--- begin ---
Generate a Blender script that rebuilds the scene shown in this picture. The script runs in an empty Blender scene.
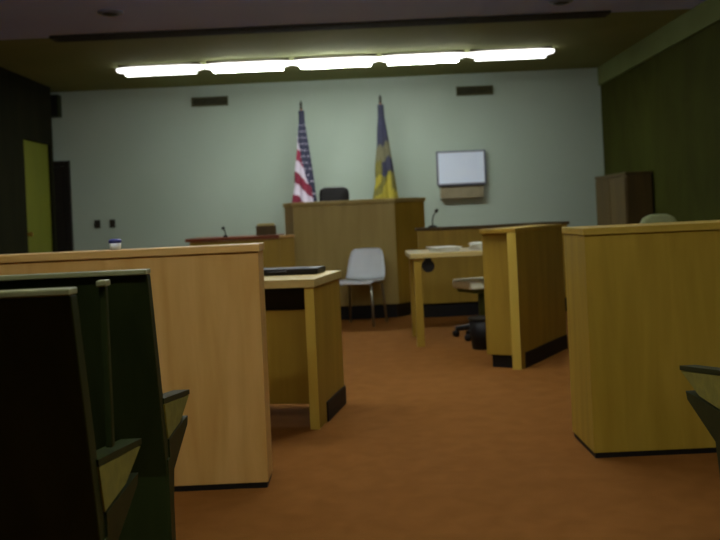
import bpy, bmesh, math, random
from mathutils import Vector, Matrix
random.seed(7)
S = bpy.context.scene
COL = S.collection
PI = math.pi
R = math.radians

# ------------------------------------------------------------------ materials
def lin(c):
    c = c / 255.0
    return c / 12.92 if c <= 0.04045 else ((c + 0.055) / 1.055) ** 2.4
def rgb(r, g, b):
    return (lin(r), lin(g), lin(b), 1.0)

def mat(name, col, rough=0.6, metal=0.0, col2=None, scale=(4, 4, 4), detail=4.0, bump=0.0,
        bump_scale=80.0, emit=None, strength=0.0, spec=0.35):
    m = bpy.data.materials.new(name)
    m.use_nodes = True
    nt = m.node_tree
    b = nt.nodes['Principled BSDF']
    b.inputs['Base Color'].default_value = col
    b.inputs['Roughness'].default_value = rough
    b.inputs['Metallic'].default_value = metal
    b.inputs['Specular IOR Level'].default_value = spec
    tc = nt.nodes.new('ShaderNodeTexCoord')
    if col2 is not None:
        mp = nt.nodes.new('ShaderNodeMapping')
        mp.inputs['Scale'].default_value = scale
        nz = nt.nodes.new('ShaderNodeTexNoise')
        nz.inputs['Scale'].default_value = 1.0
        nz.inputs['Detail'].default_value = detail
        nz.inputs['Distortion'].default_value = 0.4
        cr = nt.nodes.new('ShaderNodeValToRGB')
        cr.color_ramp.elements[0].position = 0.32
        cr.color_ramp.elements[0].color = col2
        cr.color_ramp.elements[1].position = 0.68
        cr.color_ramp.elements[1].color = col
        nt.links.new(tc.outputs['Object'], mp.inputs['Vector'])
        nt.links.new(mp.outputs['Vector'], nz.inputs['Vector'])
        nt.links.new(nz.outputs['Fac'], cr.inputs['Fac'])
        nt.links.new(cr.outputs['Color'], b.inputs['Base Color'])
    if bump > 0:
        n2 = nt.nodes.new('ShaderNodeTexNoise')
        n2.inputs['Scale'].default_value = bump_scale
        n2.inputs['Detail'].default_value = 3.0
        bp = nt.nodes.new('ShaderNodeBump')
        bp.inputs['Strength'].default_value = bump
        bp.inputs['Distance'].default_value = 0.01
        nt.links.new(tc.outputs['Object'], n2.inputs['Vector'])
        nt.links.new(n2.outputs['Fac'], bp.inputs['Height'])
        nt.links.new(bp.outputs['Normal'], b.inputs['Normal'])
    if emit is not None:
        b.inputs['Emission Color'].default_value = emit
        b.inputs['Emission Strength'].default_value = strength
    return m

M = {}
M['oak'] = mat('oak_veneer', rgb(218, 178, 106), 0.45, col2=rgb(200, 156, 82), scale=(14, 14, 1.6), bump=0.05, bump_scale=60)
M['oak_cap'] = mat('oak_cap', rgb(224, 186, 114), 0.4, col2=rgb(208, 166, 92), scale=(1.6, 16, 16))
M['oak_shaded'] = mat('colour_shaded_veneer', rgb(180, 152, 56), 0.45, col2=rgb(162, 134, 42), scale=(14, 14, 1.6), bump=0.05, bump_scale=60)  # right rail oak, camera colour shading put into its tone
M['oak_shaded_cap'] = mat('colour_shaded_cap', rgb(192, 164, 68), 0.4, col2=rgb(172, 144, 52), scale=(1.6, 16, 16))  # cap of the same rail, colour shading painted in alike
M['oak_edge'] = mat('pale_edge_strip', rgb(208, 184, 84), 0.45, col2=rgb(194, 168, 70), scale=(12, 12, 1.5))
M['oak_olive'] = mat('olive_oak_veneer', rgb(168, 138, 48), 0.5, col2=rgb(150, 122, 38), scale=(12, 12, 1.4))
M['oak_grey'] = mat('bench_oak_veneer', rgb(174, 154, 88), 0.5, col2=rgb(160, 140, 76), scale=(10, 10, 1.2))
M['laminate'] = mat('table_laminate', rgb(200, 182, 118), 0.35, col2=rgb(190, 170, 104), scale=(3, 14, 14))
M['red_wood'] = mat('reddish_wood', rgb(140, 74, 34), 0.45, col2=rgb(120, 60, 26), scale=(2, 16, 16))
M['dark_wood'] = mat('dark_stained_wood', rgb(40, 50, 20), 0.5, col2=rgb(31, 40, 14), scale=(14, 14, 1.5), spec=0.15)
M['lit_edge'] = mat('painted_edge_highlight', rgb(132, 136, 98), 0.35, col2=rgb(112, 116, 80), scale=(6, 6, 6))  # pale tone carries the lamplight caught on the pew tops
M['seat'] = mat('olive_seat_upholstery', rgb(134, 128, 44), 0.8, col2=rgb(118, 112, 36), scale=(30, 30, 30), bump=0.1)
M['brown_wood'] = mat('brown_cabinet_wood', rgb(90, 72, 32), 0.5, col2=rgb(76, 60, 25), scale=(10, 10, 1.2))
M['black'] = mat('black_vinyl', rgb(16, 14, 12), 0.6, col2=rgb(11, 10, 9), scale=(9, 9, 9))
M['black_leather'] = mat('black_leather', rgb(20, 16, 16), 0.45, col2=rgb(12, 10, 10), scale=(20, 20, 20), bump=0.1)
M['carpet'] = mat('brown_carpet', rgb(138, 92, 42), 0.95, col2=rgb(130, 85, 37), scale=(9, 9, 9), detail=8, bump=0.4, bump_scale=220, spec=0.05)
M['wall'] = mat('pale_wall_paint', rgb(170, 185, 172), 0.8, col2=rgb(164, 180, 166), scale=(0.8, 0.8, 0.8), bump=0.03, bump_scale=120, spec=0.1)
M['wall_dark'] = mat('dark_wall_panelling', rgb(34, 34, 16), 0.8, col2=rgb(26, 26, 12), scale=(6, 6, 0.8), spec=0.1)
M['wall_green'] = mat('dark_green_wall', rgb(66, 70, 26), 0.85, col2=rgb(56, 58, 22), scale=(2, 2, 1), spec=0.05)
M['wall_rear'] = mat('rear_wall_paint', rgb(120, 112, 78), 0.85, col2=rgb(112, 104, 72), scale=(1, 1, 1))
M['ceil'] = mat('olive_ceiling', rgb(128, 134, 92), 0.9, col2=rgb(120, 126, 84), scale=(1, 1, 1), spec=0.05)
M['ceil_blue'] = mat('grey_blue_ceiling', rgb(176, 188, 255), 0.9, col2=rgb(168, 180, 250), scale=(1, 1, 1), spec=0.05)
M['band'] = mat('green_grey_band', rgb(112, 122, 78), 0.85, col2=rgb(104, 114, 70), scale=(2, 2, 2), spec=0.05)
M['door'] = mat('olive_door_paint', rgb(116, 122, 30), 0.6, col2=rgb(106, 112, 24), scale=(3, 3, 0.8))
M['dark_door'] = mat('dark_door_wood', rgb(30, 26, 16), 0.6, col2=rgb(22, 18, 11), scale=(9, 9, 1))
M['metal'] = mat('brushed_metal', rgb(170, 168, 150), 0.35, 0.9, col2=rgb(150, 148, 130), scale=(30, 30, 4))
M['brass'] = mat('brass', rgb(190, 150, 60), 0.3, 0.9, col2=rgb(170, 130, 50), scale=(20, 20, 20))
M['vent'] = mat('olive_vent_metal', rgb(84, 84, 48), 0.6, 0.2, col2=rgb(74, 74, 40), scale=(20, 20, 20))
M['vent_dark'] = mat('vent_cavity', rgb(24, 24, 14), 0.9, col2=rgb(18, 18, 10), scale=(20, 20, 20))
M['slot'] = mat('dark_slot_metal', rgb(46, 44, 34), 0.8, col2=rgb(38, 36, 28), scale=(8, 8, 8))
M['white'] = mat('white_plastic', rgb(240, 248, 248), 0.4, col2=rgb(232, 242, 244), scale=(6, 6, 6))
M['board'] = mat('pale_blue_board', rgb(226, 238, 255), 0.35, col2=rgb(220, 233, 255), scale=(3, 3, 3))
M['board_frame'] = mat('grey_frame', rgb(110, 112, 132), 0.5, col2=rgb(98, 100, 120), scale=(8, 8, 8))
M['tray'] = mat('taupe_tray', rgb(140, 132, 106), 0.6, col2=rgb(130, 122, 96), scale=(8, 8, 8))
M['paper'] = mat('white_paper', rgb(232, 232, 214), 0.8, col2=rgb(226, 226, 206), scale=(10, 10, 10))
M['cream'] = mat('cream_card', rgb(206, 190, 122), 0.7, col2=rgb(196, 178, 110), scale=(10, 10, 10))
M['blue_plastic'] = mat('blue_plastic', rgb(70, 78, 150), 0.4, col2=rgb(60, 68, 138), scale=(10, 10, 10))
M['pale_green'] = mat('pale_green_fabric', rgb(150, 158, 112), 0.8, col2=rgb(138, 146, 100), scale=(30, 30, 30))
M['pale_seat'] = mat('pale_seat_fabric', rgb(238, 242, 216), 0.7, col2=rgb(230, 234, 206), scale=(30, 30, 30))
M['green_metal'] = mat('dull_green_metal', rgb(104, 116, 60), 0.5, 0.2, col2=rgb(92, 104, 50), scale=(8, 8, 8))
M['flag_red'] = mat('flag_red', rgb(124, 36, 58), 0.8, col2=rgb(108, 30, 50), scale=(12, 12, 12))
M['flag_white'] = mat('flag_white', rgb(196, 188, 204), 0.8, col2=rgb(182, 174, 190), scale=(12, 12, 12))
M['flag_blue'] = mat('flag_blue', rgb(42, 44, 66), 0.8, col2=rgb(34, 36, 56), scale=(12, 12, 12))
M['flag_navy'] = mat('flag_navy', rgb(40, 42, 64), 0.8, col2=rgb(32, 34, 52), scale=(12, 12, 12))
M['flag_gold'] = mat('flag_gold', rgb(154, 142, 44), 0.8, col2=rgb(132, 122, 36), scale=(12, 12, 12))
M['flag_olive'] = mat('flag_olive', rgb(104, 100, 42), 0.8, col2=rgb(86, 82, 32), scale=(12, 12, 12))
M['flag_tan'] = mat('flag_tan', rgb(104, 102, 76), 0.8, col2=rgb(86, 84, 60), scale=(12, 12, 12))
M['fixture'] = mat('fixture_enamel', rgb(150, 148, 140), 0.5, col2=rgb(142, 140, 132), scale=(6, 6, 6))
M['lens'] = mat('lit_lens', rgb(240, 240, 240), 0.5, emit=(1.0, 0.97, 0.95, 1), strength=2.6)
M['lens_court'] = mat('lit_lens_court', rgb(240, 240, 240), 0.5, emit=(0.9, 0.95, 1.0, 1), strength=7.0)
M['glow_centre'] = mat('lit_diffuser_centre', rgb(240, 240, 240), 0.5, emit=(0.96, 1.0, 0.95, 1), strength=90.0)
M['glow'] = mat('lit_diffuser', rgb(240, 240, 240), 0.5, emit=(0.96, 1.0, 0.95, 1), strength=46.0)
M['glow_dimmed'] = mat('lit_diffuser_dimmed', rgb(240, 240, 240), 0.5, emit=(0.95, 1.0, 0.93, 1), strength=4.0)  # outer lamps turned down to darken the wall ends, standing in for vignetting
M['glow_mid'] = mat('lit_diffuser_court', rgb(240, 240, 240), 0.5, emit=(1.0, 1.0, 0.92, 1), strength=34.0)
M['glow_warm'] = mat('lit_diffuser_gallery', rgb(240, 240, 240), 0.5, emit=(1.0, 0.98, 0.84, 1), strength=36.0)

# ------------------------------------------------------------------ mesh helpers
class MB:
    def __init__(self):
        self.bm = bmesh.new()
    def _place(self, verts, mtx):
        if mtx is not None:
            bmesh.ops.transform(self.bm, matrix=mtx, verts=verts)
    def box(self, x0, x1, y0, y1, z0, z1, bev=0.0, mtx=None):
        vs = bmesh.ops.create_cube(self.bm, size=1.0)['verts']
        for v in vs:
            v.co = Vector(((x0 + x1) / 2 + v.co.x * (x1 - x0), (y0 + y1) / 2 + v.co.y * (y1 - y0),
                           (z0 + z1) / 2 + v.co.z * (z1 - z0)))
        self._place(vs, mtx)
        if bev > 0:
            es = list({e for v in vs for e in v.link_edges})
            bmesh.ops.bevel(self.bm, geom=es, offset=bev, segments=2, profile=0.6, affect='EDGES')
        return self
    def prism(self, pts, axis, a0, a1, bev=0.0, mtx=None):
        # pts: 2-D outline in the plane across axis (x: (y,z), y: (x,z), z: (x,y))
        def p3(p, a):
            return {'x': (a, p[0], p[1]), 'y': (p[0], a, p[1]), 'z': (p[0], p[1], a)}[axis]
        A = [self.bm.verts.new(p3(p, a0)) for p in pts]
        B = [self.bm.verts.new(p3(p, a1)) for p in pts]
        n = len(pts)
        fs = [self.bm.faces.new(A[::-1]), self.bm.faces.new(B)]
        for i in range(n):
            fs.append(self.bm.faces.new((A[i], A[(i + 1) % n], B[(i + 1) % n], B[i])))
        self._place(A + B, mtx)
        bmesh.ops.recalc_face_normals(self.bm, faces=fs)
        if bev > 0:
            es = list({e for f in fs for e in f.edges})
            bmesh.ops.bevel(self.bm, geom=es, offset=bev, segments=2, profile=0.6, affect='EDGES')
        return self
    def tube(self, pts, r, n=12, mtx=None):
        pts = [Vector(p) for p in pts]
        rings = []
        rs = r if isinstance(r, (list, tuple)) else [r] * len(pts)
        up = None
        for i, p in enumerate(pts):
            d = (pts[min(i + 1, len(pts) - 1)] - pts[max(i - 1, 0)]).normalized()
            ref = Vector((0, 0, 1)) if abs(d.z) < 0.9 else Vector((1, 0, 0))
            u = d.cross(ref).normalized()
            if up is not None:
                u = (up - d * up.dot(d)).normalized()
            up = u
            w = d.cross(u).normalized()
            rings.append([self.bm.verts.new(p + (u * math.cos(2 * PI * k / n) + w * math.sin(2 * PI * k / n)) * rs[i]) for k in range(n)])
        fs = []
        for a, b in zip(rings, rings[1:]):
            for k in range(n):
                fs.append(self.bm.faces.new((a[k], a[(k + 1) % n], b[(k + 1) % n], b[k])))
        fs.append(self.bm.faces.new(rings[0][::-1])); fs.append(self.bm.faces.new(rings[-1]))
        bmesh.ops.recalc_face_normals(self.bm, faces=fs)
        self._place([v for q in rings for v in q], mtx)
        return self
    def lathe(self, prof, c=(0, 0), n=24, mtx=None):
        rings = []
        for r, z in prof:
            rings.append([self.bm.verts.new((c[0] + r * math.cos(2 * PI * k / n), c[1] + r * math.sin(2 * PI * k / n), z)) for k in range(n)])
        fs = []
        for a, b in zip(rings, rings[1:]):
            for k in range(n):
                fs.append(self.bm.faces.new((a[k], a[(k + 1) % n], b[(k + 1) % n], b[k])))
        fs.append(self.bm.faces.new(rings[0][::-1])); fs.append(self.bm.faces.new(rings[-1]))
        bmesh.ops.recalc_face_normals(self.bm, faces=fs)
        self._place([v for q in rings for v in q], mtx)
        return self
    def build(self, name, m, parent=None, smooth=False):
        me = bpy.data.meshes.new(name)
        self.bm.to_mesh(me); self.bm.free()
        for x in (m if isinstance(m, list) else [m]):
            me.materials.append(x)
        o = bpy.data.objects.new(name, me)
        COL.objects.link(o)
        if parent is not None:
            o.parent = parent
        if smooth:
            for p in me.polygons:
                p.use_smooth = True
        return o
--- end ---
-- Goal --
Without the pictures, please reproduce each line of the listing above exactly, from the first one through the line bearing "R = math.radians".

-- Written answer --
Generate a Blender script that rebuilds the scene shown in this picture. The script runs in an empty Blender scene.
import bpy, bmesh, math, random
from mathutils import Vector, Matrix
random.seed(7)
S = bpy.context.scene
COL = S.collection
PI = math.pi
R = math.radians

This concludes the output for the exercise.